L’association #Savetheblu appelle à une série de mesures concrètes et urgentes : renforcer la surveillance maritime avec drones et patrouilles, auditer les opérateurs et licences, sanctionner les influenceurs complices et créer de nouvelles aires marines protégées.

Le ministère du tourisme s’explique

Au niveau du ministère du Tourisme, on explique que les Dolphin and Whale Watching Regulations de 2012, sous la Tourism Authority, interdisent la nage avec les baleines et réglementent la nage avec les dauphins. Par conséquent, le ministère du Tourisme ne cautionne en aucune façon une activité illégale. Le ministère du Tourisme et la Tourism Authority procèdent actuellement à une révision de ces règlements afin notamment de durcir les sanctions et de combler d’éventuelles lacunes. Les nouveaux règlements font l’objet de discussions au niveau des organismes concernés. Le ministère et le gouvernement dans son ensemble suivent ce dossier de près.

Le fait de s’adonner à une activité illégale représente un délit.
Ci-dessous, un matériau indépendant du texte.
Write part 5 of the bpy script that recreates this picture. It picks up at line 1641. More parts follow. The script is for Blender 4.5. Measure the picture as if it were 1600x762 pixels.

La promotion d’une activité illégale, donc interdite, tombe aussi sous le coup de la loi. La promotion se fait généralement à l’étranger, en ligne, pour un type de clientèle précis. Les autorités à Maurice, jusqu’ici, ne peuvent sanctionner qu’une fois le délit commis sur notre sol. Il faut aussi savoir que sous la Tourism Authority Act, la désinformation et les campagnes mensongères constituent un délit. Outre l’aspect réputation du pays, se pose aussi la question de sécurité. Il est dangereux de nager et de plonger avec ces cétacés, surtout que cela se passe très loin des côtes. Ce sont la Tourism Authority et la National Coast Guard qui sanctionnent les opérateurs s’adonnant à des activités illégales. Depuis 2022, un total de 90 contraventions ont été servies pour une série de délits.

Sollicité pour une réaction, le ministre de l’Agro-industrie, Arvin Boolell étant actuellement pas à Maurice, une réponse est attendue à son retour.